Task prompt →
Find each line that has the string "from" and give the total, with nothing else.

Material →
## Begin
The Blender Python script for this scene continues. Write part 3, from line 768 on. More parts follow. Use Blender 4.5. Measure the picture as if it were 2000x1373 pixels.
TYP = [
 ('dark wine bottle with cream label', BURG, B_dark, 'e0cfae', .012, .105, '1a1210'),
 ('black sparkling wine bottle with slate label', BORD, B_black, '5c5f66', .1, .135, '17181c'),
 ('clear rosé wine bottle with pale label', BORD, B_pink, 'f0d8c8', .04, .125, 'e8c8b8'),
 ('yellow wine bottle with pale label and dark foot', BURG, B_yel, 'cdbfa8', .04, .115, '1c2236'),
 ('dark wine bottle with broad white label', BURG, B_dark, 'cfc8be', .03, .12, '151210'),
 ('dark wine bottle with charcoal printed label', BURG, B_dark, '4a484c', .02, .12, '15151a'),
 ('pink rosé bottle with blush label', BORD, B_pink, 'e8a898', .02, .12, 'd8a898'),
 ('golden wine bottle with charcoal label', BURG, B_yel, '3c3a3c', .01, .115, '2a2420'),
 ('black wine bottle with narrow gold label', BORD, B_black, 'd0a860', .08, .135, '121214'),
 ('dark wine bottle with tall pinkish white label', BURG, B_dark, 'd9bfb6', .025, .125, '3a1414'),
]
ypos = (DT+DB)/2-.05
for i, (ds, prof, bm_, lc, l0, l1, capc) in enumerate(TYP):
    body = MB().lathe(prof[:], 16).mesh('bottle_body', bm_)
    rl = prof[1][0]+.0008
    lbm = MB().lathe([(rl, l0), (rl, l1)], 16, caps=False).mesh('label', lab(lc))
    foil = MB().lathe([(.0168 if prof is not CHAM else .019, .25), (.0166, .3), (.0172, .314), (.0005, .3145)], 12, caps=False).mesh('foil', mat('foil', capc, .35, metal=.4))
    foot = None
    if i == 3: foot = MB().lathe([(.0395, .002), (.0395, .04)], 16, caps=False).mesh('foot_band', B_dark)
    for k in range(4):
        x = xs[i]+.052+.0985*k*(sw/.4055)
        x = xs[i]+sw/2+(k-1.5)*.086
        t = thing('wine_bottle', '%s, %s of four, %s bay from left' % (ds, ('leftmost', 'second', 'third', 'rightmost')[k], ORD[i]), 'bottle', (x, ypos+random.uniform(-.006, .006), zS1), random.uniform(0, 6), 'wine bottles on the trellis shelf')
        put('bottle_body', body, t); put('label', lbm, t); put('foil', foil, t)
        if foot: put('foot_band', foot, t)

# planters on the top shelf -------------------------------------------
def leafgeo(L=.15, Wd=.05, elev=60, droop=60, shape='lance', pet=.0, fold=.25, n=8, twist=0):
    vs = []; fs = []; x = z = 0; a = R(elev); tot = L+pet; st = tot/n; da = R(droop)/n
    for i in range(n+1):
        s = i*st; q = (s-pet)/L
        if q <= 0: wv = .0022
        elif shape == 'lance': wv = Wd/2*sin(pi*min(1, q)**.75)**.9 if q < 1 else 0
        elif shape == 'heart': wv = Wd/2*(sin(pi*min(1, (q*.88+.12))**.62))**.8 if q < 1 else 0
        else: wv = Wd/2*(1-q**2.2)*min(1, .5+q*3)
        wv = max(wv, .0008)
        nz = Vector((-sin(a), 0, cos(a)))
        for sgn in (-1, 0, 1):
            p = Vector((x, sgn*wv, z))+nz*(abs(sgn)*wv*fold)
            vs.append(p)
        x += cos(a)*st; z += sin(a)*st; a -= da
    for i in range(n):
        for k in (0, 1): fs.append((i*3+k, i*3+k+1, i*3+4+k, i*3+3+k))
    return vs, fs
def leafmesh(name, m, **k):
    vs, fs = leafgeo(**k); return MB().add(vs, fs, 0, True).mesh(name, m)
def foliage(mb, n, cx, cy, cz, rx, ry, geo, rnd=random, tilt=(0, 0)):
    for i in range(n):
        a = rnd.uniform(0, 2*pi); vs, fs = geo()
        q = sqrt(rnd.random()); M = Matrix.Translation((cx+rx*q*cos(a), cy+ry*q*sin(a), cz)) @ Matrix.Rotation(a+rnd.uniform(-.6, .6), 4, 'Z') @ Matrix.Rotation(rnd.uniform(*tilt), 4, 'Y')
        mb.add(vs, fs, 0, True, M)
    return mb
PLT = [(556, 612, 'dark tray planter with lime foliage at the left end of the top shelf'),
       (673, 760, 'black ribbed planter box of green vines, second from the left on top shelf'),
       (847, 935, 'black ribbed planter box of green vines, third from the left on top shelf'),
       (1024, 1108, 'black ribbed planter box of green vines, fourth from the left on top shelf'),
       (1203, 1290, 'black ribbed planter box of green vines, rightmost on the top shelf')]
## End
Written answer →
5